Wednesday, August 15, 2012

August 15, 1862

August 15, 1862: Lee holds a conference with his commanders, where debate broils. Jackson argues that Pope now has all 50,000 of his men between the Rapidan and the Rappahannock, and has only one bridge as a line of retreat across the Rappahannock; if Stuart were to destroy that bridge, Pope could be trapped against the river and destroyed. Longstreet disagrees, pointing out that his corps do not yet have their rations, and that most of the cavalry have not yet arrived. Lee finally decides to attack two days later, settling the warming debate. Jackson marches his corps north this afternoon to Orange Court House, and then turns northeast, in a flanking maneuver.
Jackson begins to edge east of Pope's army

 
—Gen. Jesse Reno’s division has now joined Pope’s Army of Virginia. Burnside is enroute with the rest of his IX Corps, from Falmouth.

Of this movement, Capt. William J. Bolton of the 51st Pennsylvania Volunteers (part of Reno’s division) records in his journal:
Received marching orders early this morning, and at 2 o’clock P.M. took up our line of march ina a drenching rain that lasted all day. The marching was most wretched. After a march of five miles, at sundown we reached Raccoon Ford on the Rapidan River. We immediately took up a position on the Raccoon Ford Road. . . . The whole of Company A was sent out on picket to-night, and a dreary cheerless night it is.
 

—Told to re-supply from the Virginia citizens, the men of Pope’s army engage in unrestrained pillaging and looting. Morale in many regiments plummets.

 
—Robert Knox Sneden, on the staff of the III Corps of McClellans’ Army, writes in his journal of the army’s remove from Harrison’s Landing:
Fine day and very hot, 92 degrees. The bugles sounded to "pack up" in all the camps at 6 o’clock this morning and soon all the tents were struck, packed in wagons, and sent to the wharf where two or three vessels yet remained taking on their last loads. . . . The men carried haversacks with ten days’ rations, sixty rounds of ammunition, and their shelter tents. As the several generals rode along the moving columns they were loudly cheered, Hooker and Kearney especially.
I was met on all sides with sullen and defiant remarks by the women who complained of the loss of their slaves or servants as they call them, which now forced them to do their own work.

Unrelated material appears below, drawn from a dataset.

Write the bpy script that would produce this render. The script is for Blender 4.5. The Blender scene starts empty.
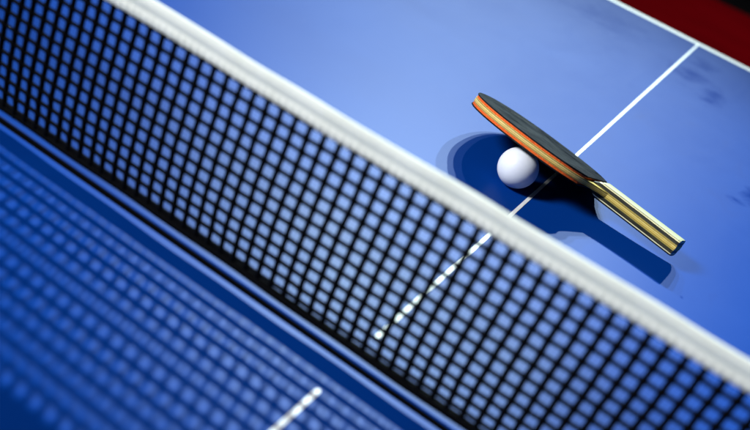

—The New York Post publishes this editorial, arguing that the existence of slavery will always be a matter of contention between North and South unless it is destroyed:
We of the North can no doubt whip the rebels by arms; we can drive them out of Richmond into the cotton States; we can pursue them through the thousand swamps of the cotton States into the Gulf of Mexico; it would take time and money and life to do so; but we could do it all beyond a peradventure. But the Union would not be thereby restored. The same elements of discord would still exist; the same fends would break out, and no permanent peace or permanent harmony would be possible until the respective social systems of the North and South are rendered homogeneous by the extinction of the only difference between them. We must go on fighting for ever in this kind of desultory civil war, or else we must form coterminous States of diverse civilizations, which would fight no less perpetually; or finally, looking the problem right in the heart of it, resolve to restore the Union on the only basis on which, after what has occurred, a restoration seems to be possible, namely the establishment of free institutions and a free system of society in all the component parts.

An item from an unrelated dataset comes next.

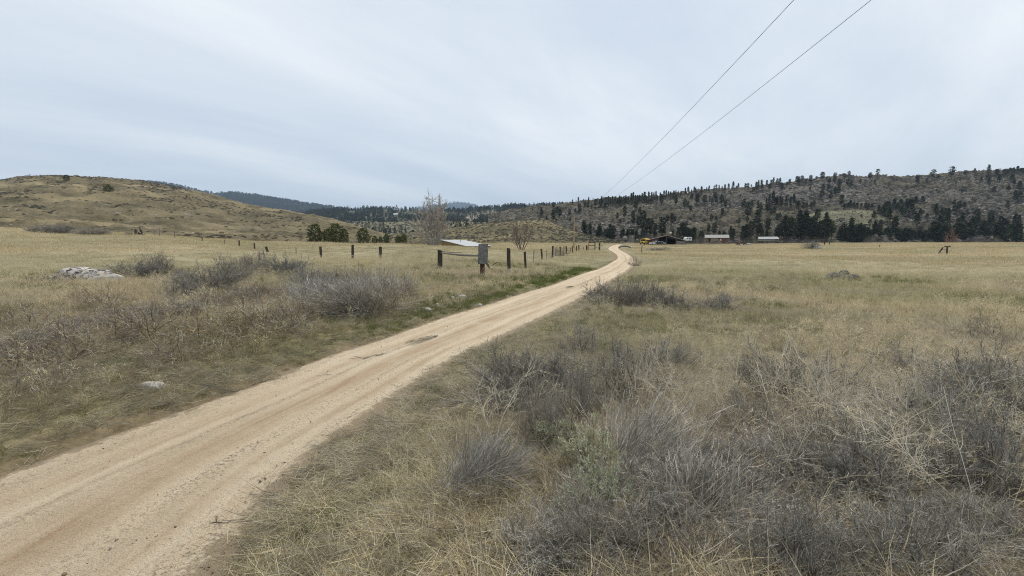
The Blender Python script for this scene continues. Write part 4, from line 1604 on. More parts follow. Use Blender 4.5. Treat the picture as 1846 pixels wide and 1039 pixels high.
# the blue-grey row at the bend
for x_, y_, w_, h_, v_, t_ in [(1088, 548, 84, 40, 0, "blue-grey sagebrush leaning over the road, first of its row"),
                               (1128, 552, 92, 52, 1, "tallest and bluest sagebrush of the row at the bend"),
                               (1168, 553, 80, 44, 2, "grey sagebrush next to the tallest of the row"),
                               (1205, 555, 66, 36, 0, "grey-brown sagebrush in the thinning end of the row"),
                               (1238, 557, 56, 24, 1, "low twiggy sagebrush joining the row to the separate one"),
                               (1292, 560, 96, 36, 2, "round grey sagebrush standing apart beyond the row's end")]:
    L("sage", x_, y_, w_, h_, t_, variant=v_)
# the thicket left of the road
for k_, (kind_, x_, y_, w_, h_) in enumerate([("sage", 250, 503, 80, 40), ("sage", 288, 500, 62, 46), ("sage", 335, 515, 76, 36), ("sage", 380, 522, 110, 52), ("sage", 430, 505, 84, 44),
                                              ("sage", 478, 497, 90, 44), ("sage", 520, 500, 70, 40), ("low", 560, 512, 80, 36), ("sage", 330, 540, 80, 36), ("dead", 430, 540, 110, 40)]):
    L(kind_, x_, y_, w_, h_, "grey-purple sagebrush in the thicket that runs from the boulder towards the fence posts", "sagebrush thicket behind the weeds", k_ % 3)
for k_, (kind_, x_, y_, w_, h_) in enumerate([("broom", 575, 545, 130, 52), ("broom", 640, 562, 160, 74), ("dead", 705, 560, 110, 70), ("broom", 690, 535, 120, 44), ("dead", 600, 525, 110, 40), ("dead", 735, 540, 60, 44)]):
    L(kind_, x_, y_, w_, h_, "mauve-grey bushy shrub in the clump closest to the green verge", "mauve-grey shrubs above the verge", k_ % 3, "rabbitbrush")
for k_, (x_, y_, w_, h_) in enumerate([(95, 650, 190, 90), (250, 610, 170, 70), (60, 590, 140, 50), (420, 600, 200, 75), (320, 650, 150, 70), (520, 590, 140, 60), (560, 570, 110, 50), (180, 560, 120, 46), (30, 720, 160, 80)]):
    L("dead", x_, y_, w_, h_, "brown dead bush among the tangled weeds between road and thicket", "dead bushes in the roadside weeds", k_ % 3, "dead_bush")
for k_ in range(74):
    q_ = random.random()
    L(["low", "sage", "dead"][k_ % 3], 930 + 900 * ((k_ * .618) % 1), 700 + 340 * ((k_ * .382 + .07) % 1), random.uniform(130, 250), random.uniform(55, 110),
      "low grey-brown shrub merging into the tangled mat on the near bank", "shrubs matting the near bank", k_ % 3, ["sagebrush", "sagebrush", "dead_bush"][k_ % 3])
for k_ in range(26):
    L(["low", "sage"][k_ % 2], 1010 + 830 * ((k_ * .618 + .3) % 1), 860 + 190 * ((k_ * .382 + .2) % 1), random.uniform(150, 250), random.uniform(60, 105),
      "low grey-brown shrub merging into the tangled mat on the near bank", "shrubs matting the near bank", k_ % 3)
for k_ in range(34):
    y_ = 505 + 150 * ((k_ * .382) % 1)
    L(["dead", "low", "dead"][k_ % 3], -20 + 700 * ((k_ * .618) % 1) * (1 - .45 * (y_ - 505) / 150), y_, random.uniform(80, 150) * (.6 + .6 * (y_ - 505) / 150), random.uniform(24, 40) * (.7 + .6 * (y_ - 505) / 150),
      "low brown-grey brush in the continuous band between boulder and road", "low brush band left of the road", k_ % 3, "brush")
L("dead", 82, 512, 62, 26, "dark brown scrubby bush beside the large lichen-speckled boulder", variant=0, name="dead_bush")
for k_, (x_, y_, w_, h_) in enumerate([(92, 424, 50, 17), (115, 425, 40, 15), (160, 424, 44, 13), (185, 423, 30, 11), (58, 424, 26, 9)]):
    L("sage", x_, y_, w_, h_, "small grey sagebrush at the far edge of the field, below the grassy hill", "sagebrush at the far field edge", k_ % 3, D=86)
L("dead", 234, 424, 24, 7, "tiny grey bush just before the broken stumps", variant=1, name="dead_bush", D=88)
L("dead", 1147, 487, 30, 20, "rusty red-brown weeds at the outer edge of the road's bend", variant=2, name="dead_bush", D=48)
L("sage", 1463, 450, 26, 15, "grey-green shrub growing against the pale rock heap", variant=0, D=124)
L("dead", 1010, 462, 40, 18, "mauve twiggy bush at the foot of the roadside fence", variant=1, name="dead_bush", D=66)
for k_, (x_, y_, w_, h_) in enumerate([(1195, 452, 40, 7), (1180, 449, 30, 6)]):
    L("low", x_, y_, w_, h_, "flat olive-green shrub patch in front of the barn", "flat shrubs in front of the barn", k_ % 3, D=118)

# ------------------------------------------------------------------ fences and the sign
W_DARK = mat_wood("dark_weathered_wood", (.035, .028, .022), (.10, .082, .066), (9, 9, 1.0))
W_GREY = mat_wood("grey_weathered_wood", (.14, .125, .105), (.34, .31, .265), (9, 9, 1.0))
W_TAN = mat_wood("tan_wood", (.28, .20, .12), (.46, .345, .22), (9, 9, .8))
W_RED = mat_wood("red_brown_boards", (.09, .045, .03), (.20, .11, .075), (9, 9, 1.0))
RUST = mat_flat("rusty_steel", (.085, .045, .03), .8, .5, 0.2, 6)
WIRE = mat_flat("dull_wire", (.10, .09, .08), .55, .2, .4)
STEEL = mat_flat("grey_steel", (.23, .22, .20), .6, .25, .3)


def post_mesh(h, w, seed, round_=False):
    m = MB()
    if round_:
        k = np.linspace(0, 1, 5)
        P = np.zeros((1, 5, 3))
        P[0, :, 2] = -.35 + k * (h + .35)
        P[0, :, 0] = .01 * np.sin(k * 3 + seed)
        m.tubes(P, np.full((1, 5), w / 2) * (1 + .05 * np.sin(k * 7 + seed)), 9)
        top = P[0, -1]
        an = np.arange(9) / 9 * 6.283
        V = np.vstack([np.stack([w / 2 * np.cos(an) + top[0], w / 2 * np.sin(an), np.full(9, h)], -1), [[top[0], 0, h + .012]]])
        m.add(V, [(i, (i + 1) % 9, 9) for i in range(9)])
    else:
        m.box((0, 0, h / 2 - .17), (w, w * .9, h + .34), bevel=w * .09)
        V = m.v[-1]
        V[:, 0] += .02 * np.sin(V[:, 2] * 2 + seed) * w * 3
        V[:, 2] += np.where(V[:, 2] > h * .9, .05 * np.sign(V[:, 0]) * (w / .3) * ((seed % 3) - 1) * .6, 0)
    return m


def fence(name, label, posts, wires, base):
    """posts: (px, top py, foot py or None, distance or None, width px, material, lean degrees)"""
    root = thing(name, label, "fence", base)
    bx = np.array(root.location)
    tops = []
    for i, (px, yt, yb, D, wpx, mt, lean) in enumerate(posts):
        if D is None:
            g = on_land(px, yb)
        else:
            g = at(px, yt, D)
            g[2] = float(land_z(g[0:1], g[1:2])[0])
        h = at(px, yt, g[1])[2] - g[2]
        w = max(.045, wpx * g[1] / FPX)
        o = post_mesh(max(h, .5), w, i, mt in (W_DARK, W_GREY) and wpx < 6 or mt is STEEL).build("post", mt, root, smooth=False)
        o.location = tuple(g - bx)
        o.rotation_euler = (math.radians((i * 37 % 7) - 3), math.radians(lean), (i * 1.3) % 6.28 if wpx < 5 else .2)
        a = math.radians(lean)
        tops.append((g, np.array([math.sin(a), 0, math.cos(a)]), max(h, .5)))
    for fr in wires:
        pts = []
        for (g0, d0, h0), (g1, d1, h1) in zip(tops[:-1], tops[1:]):
            A, B = g0 + d0 * h0 * fr, g1 + d1 * h1 * fr
            for t in np.linspace(0, 1, 9)[:-1]:
                q = A * (1 - t) + B * t
                q[2] -= .07 * 4 * t * (1 - t) * (1 + .6 * math.sin(A[0] * 3 + fr * 9))
                pts.append(q)
        pts.append(tops[-1][0] + tops[-1][1] * tops[-1][2] * fr)
        P = np.array(pts)[None] - bx
        MB().tubes(P, np.full((1, P.shape[1]), .006), 4).build("wire", WIRE, root)
    return root


FL = [(277, 413, None, 94, 1.5, W_GREY, 0), (287, 411, None, 92, 1.5, W_GREY, 0), (314, 416.5, None, 90, 1.5, W_GREY, -6), (364, 427, None, 84, 1.6, W_DARK, 0),
      (404, 433, None, 78, 1.6, W_GREY, 2), (431.6, 433.5, 445.5, None, 2.2, W_DARK, 0), (459, 439, 450.5, None, 2.6, W_DARK, -2), (483, 444.8, 455.5, None, 4.2, W_DARK, 22),
      (534, 446, 459, None, 1.4, W_TAN, 0), (578.8, 444.8, 464, None, 4.2, W_DARK, 0), (636, 441.8, 464.5, None, 4.6, W_DARK, 1), (686, 445, 466.5, None, 5.6, W_DARK, 0),
      (793.6, 451, 486, None, 8.4, W_DARK, -.5)]
fence("wire_fence", "old wire fence of dark posts running across the field to the grey sign", FL, (.88, .55, .25), on_land(793.6, 486))
FR_ = [(917.4, 447.7, 489, None, 6.0, W_DARK, 0), (947.6, 453.6, 485, None, 4.2, W_DARK, -9), (961.9, 450.7, 479, None, 1.8, STEEL, 0), (977.3, 448.7, 469, None, 3.2, W_DARK, 4),
       (985.2, 450.6, 471, None, 1.6, STEEL, 0), (995.9, 443.8, 465, None, 3.4, W_DARK, 1), (1001, 447, 462, None, 1.6, STEEL, 0), (1010.6, 445.5, 461, None, 2.8, W_DARK, 2),
       (1016.5, 443.5, None, 70, 1.6, STEEL, 0), (1021.3, 444.3, 457.5, None, 2.6, W_DARK, -3), (1028, 446.5, 456, None, 1.6, W_GREY, 0), (1032, 443.5, None, 84, 1.8, W_DARK, 0),
       (1039.6, 443.6, None, 92, 2.0, W_DARK, 0), (1044, 442.3, None, 97, 2.2, W_DARK, 3), (1051.5, 445.5, None, 100, 1.5, W_GREY, 0), (1058, 442.6, None, 104, 2.8, W_DARK, 0)]
fence("wire_fence", "wire fence of wooden and thin steel posts following the road to the gate", FR_, (.85, .5, .2), on_land(917.4, 489))

# the blank sign on its thick dark post
g = on_land(869.5, 500)
S = g[1] / FPX
sg = thing("sign", "weathered blank grey sign board on a thick dark post beside the road", "sign", g, -math.atan2(g[0], g[1]) * .6)
post_mesh(26 * S + .9, 8.2 * S, 3).build("post", mat_wood("rusty_dark_wood", (.035, .024, .018), (.10, .055, .038), (8, 8, 1)), sg)
t_ = NT("flaking_sign_paint")
t_.color(t_.ramp(t_.noise(9, 7, .75, t_.objco((1, 1, .8))), [(0.36, (.085, .08, .076)), (0.50, (.17, .166, .16)), (0.60, (.225, .22, .21)), (0.67, (.52, .50, .46))]))
bd = MB().box((0, 0, 0), (17.4 * S, .035, 36 * S), bevel=.006)
bd.v[-1][:, 0] += bd.v[-1][:, 2] * .045
bo = bd.build("board", t_.mat, sg)
bo.location = (1.6 * S, -8.2 * S * .5 - .025, at(870, 458, g[1])[2] - g[2])
bo.rotation_euler = (math.radians(-4), 0, 0)

# brace rail between the corner post and the sign, and the fallen brace at the sign
a_, b_ = at(797, 456, 31.6), at(862, 461, 30.3)
rl = thing("brace_rail", "grey pole lying level between the corner post and the sign", "rail", a_)
d_ = b_ - a_
tt = np.linspace(-.02, 1.02, 8)[:, None]
Pm = tt * d_ + np.array([0, 0, -.05]) * np.sin(tt * 3.14) + np.array([0, .02, 0])
MB().tubes(Pm[None], (np.array([.045, .05, .07, .07, .075, .075, .07, .07]))[None], 8).build("pole", W_GREY, rl)
Pm2 = np.array([[0, -.03, .10], [.35, -.03, .05], [.8, -.02, .01], [1.4, -.03, .02]])
MB().tubes(Pm2[None], np.full((1, 4), .018), 6).build("wire_twist", WIRE, rl)
g2 = on_land(889.7, 489)
br = MB().box((0, 0, .42), (.17, .15, 1.35), bevel=.012)
bo2 = br.build("brace_post", W_DARK)
bo2.location = tuple(g2 + np.array([-.08, 0, .0]))
bo2.rotation_euler = (0, math.radians(-34), 0)
tag(bo2, "dark broken post leaning against the grey sign's post", "post")
tb = MB().tubes(np.array([[[0, 0, 0], [.15, .01, .12], [.32, 0, .22], [.5, .02, .30]]]), np.array([[.03, .028, .025, .02]]), 6).build("branch", W_DARK)
tb.location = tuple(at(886, 480, g2[1]))
tag(tb, "short dead branch caught on the leaning broken post", "branch")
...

—Josiah Marshall Favill, an officer in the 57th New York Infantry Regiment, writes in his journal of the rumors flying about the Army of the Potomac as it packs up and leaves:
I have omitted any notations since the eighth, for the reason that our wagons have been packed, and everything held in readiness to march at a moment’s notice, for the past week. Of course, we expected to move, and in the interim there was nothing going on. No drills, parades, or reviews, and consequently nothing to record. The camp is filled with rumors of Lee’s disappearance, and there is much anxiety at headquarters as to his intentions. We gather little of importance about the situation from our own resources and trust almost entirely to the New York Herald for news, even of our own movements. While we know nothing positive, the general belief is entertained that the rebel army has undertaken some kind of enterprise which is worrying the commander of the Army of the Potomac a good deal. The situation ought to have been reversed, the Army of the Potomac keeping the rebel army on the anxious seat, but our general is decidedly slow, and I suppose General Lee has concluded we are afraid to undertake another aggressive campaign. The weather has been hot continuously, and the sick list greatly increased. . . . On our way out, we observed many of the camps deserted, and long trains of wagons moving down the peninsula, indicating a general movement of some kind. . . . The officer commanding the videttes told us from what he could learn the rebel army had gone, and that there was only a small cavalry force in front. . . . They report a rumor at the landing that the rebel army has gone for Washington, and that the people there are scared out of their wits. It seems improbable, but General Lee is a brilliant commander, and must by this time be a little tired of waiting for us to move, and may try to take advantage of our sluggishness by making a sudden and unexpected attack on the capital. If it proves true, what a reflection it will be on the "Little Napoleon."